SHIDDUCH

There are some people who claim that a growing repertoire of shiduchim helps clarify the mind. Perhaps that was just meant to reassure people like myself - people who were fast becoming increasingly confused and burnt out.

What do I really want; how much do I compromise, and how should I feel? I felt I was starting to lose touch with reality, and the uncertainty was preying on my personal fears. If I found someone I liked, would he actually want someone with my temperament and background?

I decided a "time out" was in order- that might clear my head. I put my energies into making plans for my future parnasa- using my rights to enroll in a course in my field and "get on with life"- and so a few months passed in preparations.

It was my special friend Reisl who encouraged me to get back into the shiduch scene. She gave me a list of addresses of matchmakers in Mattersdorf and elsewhere and made me promise to call them. I also agreed to humour her by going to the cotel for forty days in a row- what could it hurt? My heart just wasn't in it, though. I met the matchmakers, registered myself in their books and went back to mine.

Some time that summer I visited Tiverya with friends. I particularly wanted to visit the kever of Rabbi Akiva- a sage for whom I always had the greatest admiration. I loved and respected his sense of balance- a passion for erudition and also a connection to his fellow man. He was emotionally grounded enough and spiritually developed enough to go into the PARDES and emerge whole. In my eyes he was clearly a tremendous man.

Two emotions assailed me at that kever. The first was joy- joy that the kever of Rav Moshe Chaim Luzzato was right there, a few metres from Rabbi Akiva's blue painted structure. I felt especially connected to the writings of the Ramchal and was amazed and delighted to learn that he was considered to be a gilgul of Rabbi Akiva. The second emotion was not so easy to bear.

I felt a strong sense of simple unworthiness- that it was a chutzpah for me with all my rough edges to daven at the kever of Rabbi Akiva. I felt rather intimidated and apologetic about it, as if sensing divine disapproval, but finished my humble tefila and left the holy site.

Now, HaKadosh Baruch hu has strange and wonderful ways of working things out, as we know. A year earlier my friend and flatmate, Shulamit, was married- on the seventeenth of Av to be precise. Since she was heavily involved in her Chasene preparations she had to find an obliging someone to take over her jobs. I needed the money and was happy to have the zchuyot, so I took them all, much to her relief. This is how I found myself a practitioner of acupressure, a nurse for a lady with Parkinson's and an official ironer for Shabbos and Yom Tov- all practically overnight.

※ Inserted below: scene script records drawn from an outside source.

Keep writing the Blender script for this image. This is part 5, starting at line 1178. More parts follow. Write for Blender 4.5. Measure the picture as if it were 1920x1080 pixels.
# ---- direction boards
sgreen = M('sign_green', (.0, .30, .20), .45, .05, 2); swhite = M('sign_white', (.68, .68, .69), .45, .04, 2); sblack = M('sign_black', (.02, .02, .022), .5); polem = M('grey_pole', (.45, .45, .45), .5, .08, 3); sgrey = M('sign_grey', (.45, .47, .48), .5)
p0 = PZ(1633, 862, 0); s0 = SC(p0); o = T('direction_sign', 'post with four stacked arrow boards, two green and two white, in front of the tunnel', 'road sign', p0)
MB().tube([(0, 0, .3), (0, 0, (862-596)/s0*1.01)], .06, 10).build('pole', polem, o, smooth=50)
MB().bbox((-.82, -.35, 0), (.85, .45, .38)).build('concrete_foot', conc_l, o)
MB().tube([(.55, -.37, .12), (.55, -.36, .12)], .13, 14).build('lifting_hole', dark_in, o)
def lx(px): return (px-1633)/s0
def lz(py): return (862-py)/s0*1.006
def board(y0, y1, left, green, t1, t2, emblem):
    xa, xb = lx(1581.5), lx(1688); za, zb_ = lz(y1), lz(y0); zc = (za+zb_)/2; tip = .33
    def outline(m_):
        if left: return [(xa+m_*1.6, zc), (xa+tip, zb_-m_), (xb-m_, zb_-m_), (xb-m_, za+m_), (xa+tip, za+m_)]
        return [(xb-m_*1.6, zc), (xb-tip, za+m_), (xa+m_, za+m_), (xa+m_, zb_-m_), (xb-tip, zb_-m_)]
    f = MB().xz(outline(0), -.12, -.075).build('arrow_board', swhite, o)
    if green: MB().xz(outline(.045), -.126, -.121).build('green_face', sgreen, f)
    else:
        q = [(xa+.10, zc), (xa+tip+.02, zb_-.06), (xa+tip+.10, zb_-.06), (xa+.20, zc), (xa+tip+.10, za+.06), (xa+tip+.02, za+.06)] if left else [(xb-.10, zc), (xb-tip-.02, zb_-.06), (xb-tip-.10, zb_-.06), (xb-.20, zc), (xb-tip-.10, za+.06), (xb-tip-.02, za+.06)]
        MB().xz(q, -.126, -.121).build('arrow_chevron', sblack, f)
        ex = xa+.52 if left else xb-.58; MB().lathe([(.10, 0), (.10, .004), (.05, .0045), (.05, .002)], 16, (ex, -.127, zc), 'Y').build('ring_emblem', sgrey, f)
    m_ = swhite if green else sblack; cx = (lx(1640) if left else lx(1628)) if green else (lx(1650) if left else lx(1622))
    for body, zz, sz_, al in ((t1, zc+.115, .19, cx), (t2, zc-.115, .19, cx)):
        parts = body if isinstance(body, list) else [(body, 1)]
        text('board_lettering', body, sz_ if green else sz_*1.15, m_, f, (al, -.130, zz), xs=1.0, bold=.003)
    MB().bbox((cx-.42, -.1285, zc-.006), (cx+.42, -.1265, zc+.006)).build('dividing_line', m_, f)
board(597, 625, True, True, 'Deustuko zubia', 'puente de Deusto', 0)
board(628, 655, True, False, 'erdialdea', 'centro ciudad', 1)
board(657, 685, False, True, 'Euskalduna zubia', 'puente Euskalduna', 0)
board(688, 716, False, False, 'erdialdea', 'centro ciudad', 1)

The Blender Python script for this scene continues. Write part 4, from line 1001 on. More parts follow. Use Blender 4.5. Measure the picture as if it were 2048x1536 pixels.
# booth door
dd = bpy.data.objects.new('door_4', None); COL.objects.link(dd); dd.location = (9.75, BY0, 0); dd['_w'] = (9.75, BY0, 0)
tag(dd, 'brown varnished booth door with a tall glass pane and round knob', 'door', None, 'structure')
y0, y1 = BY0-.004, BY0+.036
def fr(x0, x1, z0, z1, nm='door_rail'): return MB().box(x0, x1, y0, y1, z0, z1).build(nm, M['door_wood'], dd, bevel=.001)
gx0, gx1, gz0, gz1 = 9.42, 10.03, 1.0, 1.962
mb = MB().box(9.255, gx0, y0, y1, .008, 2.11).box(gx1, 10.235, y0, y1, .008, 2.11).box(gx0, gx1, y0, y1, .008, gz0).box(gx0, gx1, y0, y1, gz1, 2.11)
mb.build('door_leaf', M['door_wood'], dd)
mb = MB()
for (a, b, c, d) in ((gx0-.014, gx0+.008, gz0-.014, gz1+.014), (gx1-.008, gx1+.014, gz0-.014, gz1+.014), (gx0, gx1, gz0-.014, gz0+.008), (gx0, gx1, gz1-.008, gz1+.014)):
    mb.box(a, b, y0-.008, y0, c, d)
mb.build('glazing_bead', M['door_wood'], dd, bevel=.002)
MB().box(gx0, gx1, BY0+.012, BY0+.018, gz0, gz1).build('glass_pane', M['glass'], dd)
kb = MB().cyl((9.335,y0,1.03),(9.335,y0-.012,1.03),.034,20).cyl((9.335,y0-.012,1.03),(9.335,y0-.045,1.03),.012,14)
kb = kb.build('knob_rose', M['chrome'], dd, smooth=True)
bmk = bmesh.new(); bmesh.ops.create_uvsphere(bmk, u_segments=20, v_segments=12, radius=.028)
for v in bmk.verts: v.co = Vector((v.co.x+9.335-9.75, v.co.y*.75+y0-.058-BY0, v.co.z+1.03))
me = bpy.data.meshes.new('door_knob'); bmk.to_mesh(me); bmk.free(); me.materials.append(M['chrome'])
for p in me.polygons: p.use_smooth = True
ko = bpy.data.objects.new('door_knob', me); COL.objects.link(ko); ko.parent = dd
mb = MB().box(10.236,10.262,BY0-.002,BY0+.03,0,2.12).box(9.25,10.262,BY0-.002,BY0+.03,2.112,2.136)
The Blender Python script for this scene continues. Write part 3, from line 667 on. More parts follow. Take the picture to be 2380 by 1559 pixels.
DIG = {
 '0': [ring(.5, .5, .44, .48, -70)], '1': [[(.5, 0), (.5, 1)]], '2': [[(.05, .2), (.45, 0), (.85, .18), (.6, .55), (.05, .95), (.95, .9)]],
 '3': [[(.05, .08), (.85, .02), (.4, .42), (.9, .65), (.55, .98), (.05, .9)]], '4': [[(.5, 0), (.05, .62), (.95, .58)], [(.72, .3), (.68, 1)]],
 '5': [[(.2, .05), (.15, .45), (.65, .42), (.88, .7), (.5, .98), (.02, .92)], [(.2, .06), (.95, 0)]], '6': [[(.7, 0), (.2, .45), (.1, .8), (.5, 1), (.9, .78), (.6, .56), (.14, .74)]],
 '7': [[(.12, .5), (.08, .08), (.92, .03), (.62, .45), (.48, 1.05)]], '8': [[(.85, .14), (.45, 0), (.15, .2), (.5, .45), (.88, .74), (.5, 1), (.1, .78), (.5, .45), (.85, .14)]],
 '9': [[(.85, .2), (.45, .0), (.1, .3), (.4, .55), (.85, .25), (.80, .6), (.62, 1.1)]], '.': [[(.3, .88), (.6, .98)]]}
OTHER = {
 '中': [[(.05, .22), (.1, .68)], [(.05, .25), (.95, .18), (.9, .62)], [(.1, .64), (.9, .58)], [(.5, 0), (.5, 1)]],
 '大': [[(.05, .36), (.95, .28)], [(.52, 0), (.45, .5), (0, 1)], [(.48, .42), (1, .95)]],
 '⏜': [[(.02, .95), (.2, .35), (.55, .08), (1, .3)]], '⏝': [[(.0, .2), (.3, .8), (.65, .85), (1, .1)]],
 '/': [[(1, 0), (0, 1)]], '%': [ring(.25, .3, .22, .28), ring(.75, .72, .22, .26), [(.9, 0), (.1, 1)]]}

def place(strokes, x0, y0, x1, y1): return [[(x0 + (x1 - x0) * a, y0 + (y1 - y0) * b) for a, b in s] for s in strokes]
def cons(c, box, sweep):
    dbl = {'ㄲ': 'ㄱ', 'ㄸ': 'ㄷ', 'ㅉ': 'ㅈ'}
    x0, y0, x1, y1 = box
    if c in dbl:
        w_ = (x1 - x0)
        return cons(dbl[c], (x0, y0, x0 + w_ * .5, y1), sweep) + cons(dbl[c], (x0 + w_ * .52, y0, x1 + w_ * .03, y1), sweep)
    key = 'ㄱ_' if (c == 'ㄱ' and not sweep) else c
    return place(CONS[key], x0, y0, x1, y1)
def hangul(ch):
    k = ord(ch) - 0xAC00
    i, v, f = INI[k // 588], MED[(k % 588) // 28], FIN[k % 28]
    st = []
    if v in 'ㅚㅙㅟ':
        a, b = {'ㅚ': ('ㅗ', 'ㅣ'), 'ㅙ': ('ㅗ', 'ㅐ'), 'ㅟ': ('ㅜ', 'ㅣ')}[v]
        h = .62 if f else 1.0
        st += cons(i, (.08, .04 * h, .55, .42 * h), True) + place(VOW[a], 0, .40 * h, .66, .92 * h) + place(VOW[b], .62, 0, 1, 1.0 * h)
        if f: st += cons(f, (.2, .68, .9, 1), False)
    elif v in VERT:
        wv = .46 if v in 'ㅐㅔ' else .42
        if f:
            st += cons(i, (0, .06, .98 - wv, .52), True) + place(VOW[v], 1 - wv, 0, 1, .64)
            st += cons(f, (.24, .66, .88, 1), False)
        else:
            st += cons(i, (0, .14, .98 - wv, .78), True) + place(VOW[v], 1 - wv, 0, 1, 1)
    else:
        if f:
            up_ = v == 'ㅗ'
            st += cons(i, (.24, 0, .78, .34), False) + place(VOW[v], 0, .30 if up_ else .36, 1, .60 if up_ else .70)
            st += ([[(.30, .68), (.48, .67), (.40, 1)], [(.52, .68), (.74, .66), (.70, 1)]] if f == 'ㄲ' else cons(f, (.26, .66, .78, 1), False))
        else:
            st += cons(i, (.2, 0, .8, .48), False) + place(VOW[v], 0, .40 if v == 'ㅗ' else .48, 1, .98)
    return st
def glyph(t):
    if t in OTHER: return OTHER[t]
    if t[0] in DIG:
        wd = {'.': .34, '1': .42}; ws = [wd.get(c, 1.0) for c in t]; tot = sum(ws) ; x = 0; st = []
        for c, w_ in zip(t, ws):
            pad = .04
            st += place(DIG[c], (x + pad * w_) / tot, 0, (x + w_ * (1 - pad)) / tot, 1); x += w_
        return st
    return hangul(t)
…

My y'shua was destined to come from the ironing job. Almost a year later a young bochur by the name of Akiva (named for Rabbi Akiva), with an interesting background and very special, balanced temperament, walked into that home with "my" ironing board. There he met a girl who was totally unsuitable, but he caught the attention of Leora, the Ba'alat habayit, and she thought of me.

To this day I remember that Sunday afternoon vividly. There was definitely something in the air- although, to be honest, I did not take the shiduch business totally seriously. Hey, it seemed like a worthwhile way to while away part of the day, so I put on in a pretty flower print dress I'd just found in a box outside Leora's apartment- freshly ironed of course- and went to meet my destiny. It was, by the way, the seventeenth of Av.

Epilogue: Well, we've been married for almost fourteen years, and there is every indication that we'll stay married for at least that long again, G-d willing!